There’s something very “vintage Sydney” about Stanley Street in Darlinghurst. It’s not anchored by a big, blockbuster restaurant or a painfully hip cocktail bar. The old Bill and Toni’s is still serving good-value spaghetti, and the 70-year-old Beppi’s still stands as a stately sentinel on the corner. Mercifully, it hasn’t been designated as any sort of engineered “precinct”, other than its loose label as Sydney’s original Italian quarter.
Claret Club, a wine bar/restaurant hybrid that opened inside a converted terrace in the heart of Stanley Street in December, feels vintage too. I arrive on time for my 6:30pm booking but the white-clothed tables on the street look so inviting on this soft-lit summer evening that I ask if I can start with a drink and a snack outside, without missing out on my table in the dining room upstairs. “Oh, we’d love you to,” comes the enthusiastic reply. Not something you hear too often in an era when venues are keen to get customers in and out as fast as possible. I order a very good Negroni and a round of pig’s head croquettes – daubed with salsa verde – and take my sweet time

That sense of throwing back to a proverbial gentler era continues as I eventually drift up to the upper floor for dinner. Bronze sculptures, stained glass windows and a sound system playing Kate Bush and T’Pau make it all feel very 1980s.

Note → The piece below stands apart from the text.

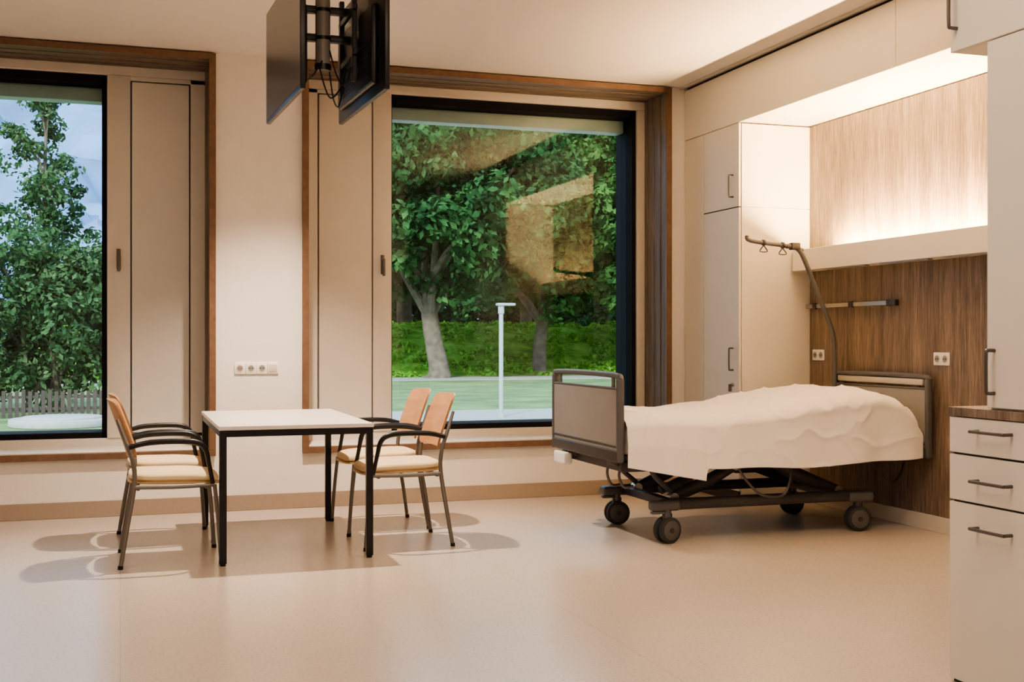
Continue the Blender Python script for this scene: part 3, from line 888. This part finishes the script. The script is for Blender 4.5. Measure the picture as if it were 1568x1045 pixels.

Wine leads the charge here, unsurprisingly since Claret Club is the work of two sommeliers: Bridget Raffal from Marrickville’s Where’s Nick and Harry Hunter, formerly of Rockpool, Bentley Group and Dinner by Heston. Many of the bottles come from their own personal collections – approachable, lots of French, German and Italian, fair whack of Australian, many clarets of course – and a mirror scrawled with well-priced by-the-glass options that today includes an MJ Becker Hunter Valley chardonnay and a Beechworth Nebbiolo Rosé. Raffal has plans to add a special selection of offerings from producers affected by the recent Victorian bushfires.

The food menu – led by ex-Dry Dock chef Andy Buchanan – is also nostalgic, nodding to nouvelle cuisine. Crumbed sweetbread (fresh not frozen; a rarity) bobs in a poivre sauce. The skin on the snapper is expertly crisped, and served with a spring-fresh sauce vierge of tomatoes, garlic scapes and soft herbs. It doesn’t get much more old-school than a dessert of chocolate cremeux and blackberries. Everything’s grown-up but relaxed; like the dinner parties your parents threw back in the day when no-one watched the clock.
Claret Club has settled into creaky old Stanley Street and made itself comfy. In a city obsessed with the flashy and fresh, it’s a pleasure to find somewhere that feels properly cellared.